Newburgh Urban Farm Fair returns bigger, with free seedlings and soil testing
Free seedlings, soil tests and health screenings made Newburgh’s urban farm fair more than a garden party. The farm behind it feeds seven pantries serving about 12,000 people a month.

Newburgh’s annual urban farming fair returned to Downing Park as a practical stop for residents looking for free seedlings, soil testing and advice that could lower grocery bills and improve backyard growing.
The Newburgh Urban Farm and Food Initiative said the 10th annual fair was its biggest yet, with the event held from noon to 4 p.m. Saturday at 207 Carpenter Avenue. Admission was free, and the mix of vendors and demonstrations stretched well beyond a standard garden sale. Orange County Master Gardeners handed out free seedlings and offered growing advice, while the New York City Urban Soils Institute provided free soil testing. The Regional Food Bank, the Orange County Department of Health, The Diva Gardener, the Newburgh Clean Water Project, Arm of the Sea theater and the Newburgh Sanctuary Garden at Crystal Lake also took part.

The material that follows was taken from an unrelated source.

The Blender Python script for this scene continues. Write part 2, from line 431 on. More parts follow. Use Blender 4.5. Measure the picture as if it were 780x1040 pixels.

For NUFFI, the fair was built around the same work that drives the farm the rest of the year. The Downing Park Urban Farm grows about 5,000 pounds of food annually, and that harvest is distributed to seven food pantries in the City of Newburgh serving about 12,000 people per month. In a city where household grocery costs remain a pressure point, that makes the fair part of a larger food-access network rather than a one-day celebration.
The organization has also made contamination and soil health central to its message. NUFFI says the farm uses lined, raised beds to keep crops away from urban soil contaminants and also practices in-ground no-till carbon farming. That is why soil testing mattered so much at the fair: residents could learn whether their own growing spaces were safe and what they might need to change before planting vegetables or herbs at home.

Nancy Proyect, NUFFI’s program director, said the fair was meant to be fun and educational, not just informational. The programming backed that up with hands-on demonstrations, family activities and the kind of local connections that can turn a first-time visitor into a gardener or volunteer.
The farm’s presence in Downing Park traces back to a 2015 U.S. Department of Housing and Urban Development grant to the Newburgh Land Bank, followed by NUFFI’s launch of the Downing Park Urban Farm in 2016. After a hiatus during the prior growing season for infrastructure work, NUFFI said production resumed in renovated hoop houses and at SUNY Orange’s greenhouse. That continuity has helped turn the fair into an annual kickoff to the growing season, with hundreds of people from Newburgh and the surrounding area drawn to a city project that now links farming, public health and neighborhood food security.